Jim Taylor, Ph.D. Replied: You are really asking three distinct questions here. First, your son's recent clumsiness is probably due more to physical changes rather than focusing issues. It is quite common when boys have a significant and rapid growth spurt for them to see a temporary decline in their motor coordination In a sense, your son is learning to control and use a new and unfamiliar body. There is no need for concern if this is the case. He will, in time, grow into his body. I would encourage you to encourage him to participate in sports and other activities that will allow him to use and sharpen his motor skills. Second, your concern about your son's being rather lazy in his speech and movements rather than hyper and active may also be related to his recent growth spurt. His body requires more energy and he is learning to use it properly, so a slowing of his pace may be normal. There's nothing that says that 13-year-old boys are supposed to be hyper and active. Perhaps he's just mellowing out in his "old age." Finally, it's also not uncommon for boys entering adolescence to have a loss of motivation and focus in their school work. Remember that, in addition to the obviously dramatic physical changes, your son is also undergoing deeper physical changes related to puberty (e.g., raging hormones), as well as social and emotional changes as he evolves from a boy to a man. Also, "not caring" is another common occurrence among adolescent boys (it's not cool to care about school in many school cultures). I would suggest the following: 1) Establish expectations and consequences for hard work, time commitment, and school performance; 2) Talk to your son about his feelings and goals; 3) Explore what obstacles may have arisen that might have caused his loss of motivation (e.g., fear of failure, pressure from parents); $) Be sure that he isn't having any social or other difficulties at school that might be causing his decrease in motivation, and 5) If he has a difficult time focusing, you might consider having him assessed by a trained professional for ADD.
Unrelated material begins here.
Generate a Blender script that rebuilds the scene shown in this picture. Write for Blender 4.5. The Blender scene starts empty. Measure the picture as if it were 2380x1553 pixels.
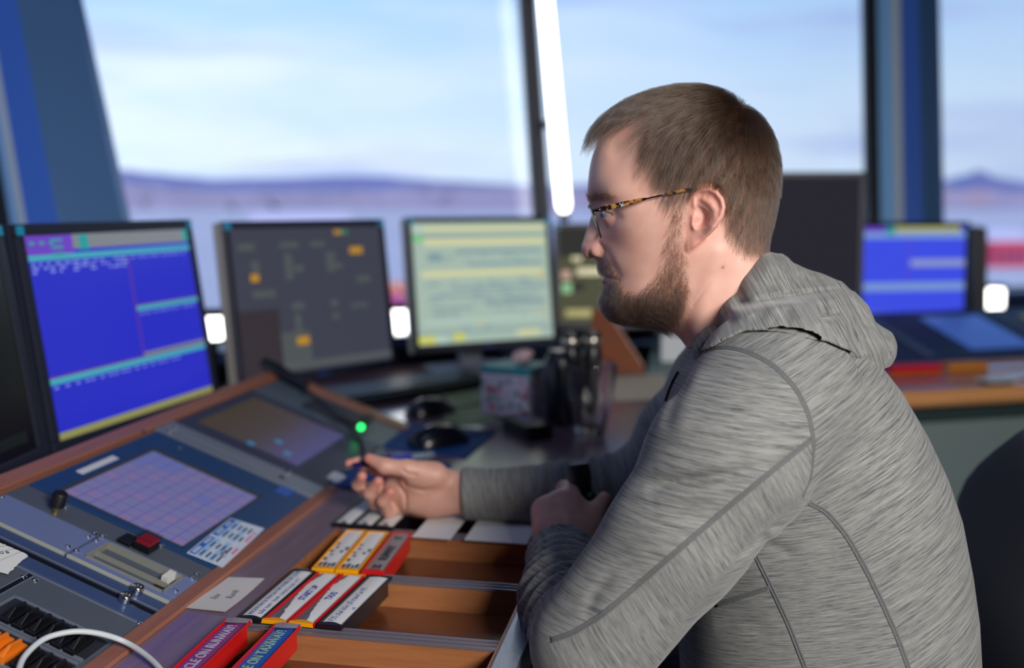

Posted On 2007-08-20 12:32:17
Dr. Steven Kairys Replied: It is not unusual for young teens who breezed through school in the past to show signs of the non-hyperactive ADD with executive function issues of poor organization, lack of focus, difficulty prioritizing,etc. There are other possibilities also, including depression, drug use. A good psychological assessment would be helpful.
Posted On 2007-06-20 13:01:25
Mark Viator Replied: The adolescent years can be tough, particularly when physical changes occur before the emotional/mental changes. Many of the behaviors and attitudes that you describe are fairly typical of the young adolescent. They begin to show interest in other areas, other than school, and they do seem to be "lazy." While some of the behaviors, such as not focusing and not performing well, should be of some concern, I would not rush into thinking that he might have ADHD or some other form of behavioral or learning difficulty. I would, however, take some steps to help him. Start off by taking him to his doctor. It never hurts to have a physical just to be sure nothing is wrong. Next, talk with him about his studies. Offer to get him extra help or tutoring. Encourage him not to give up and to try to really excel in the areas that he does well in. Also, please remember that he is going through many changes. He may feel that he does not fit in anymore. Give him some time to catch up emotionally with his growing physical body. Finally, if his behaviors worsen over the next few months, then take the necessary steps to get him to a counselor. Many times, particullarly with young men, they just need someone, besides the parents, to help them sort out all of these feelings and changes. Good Luck.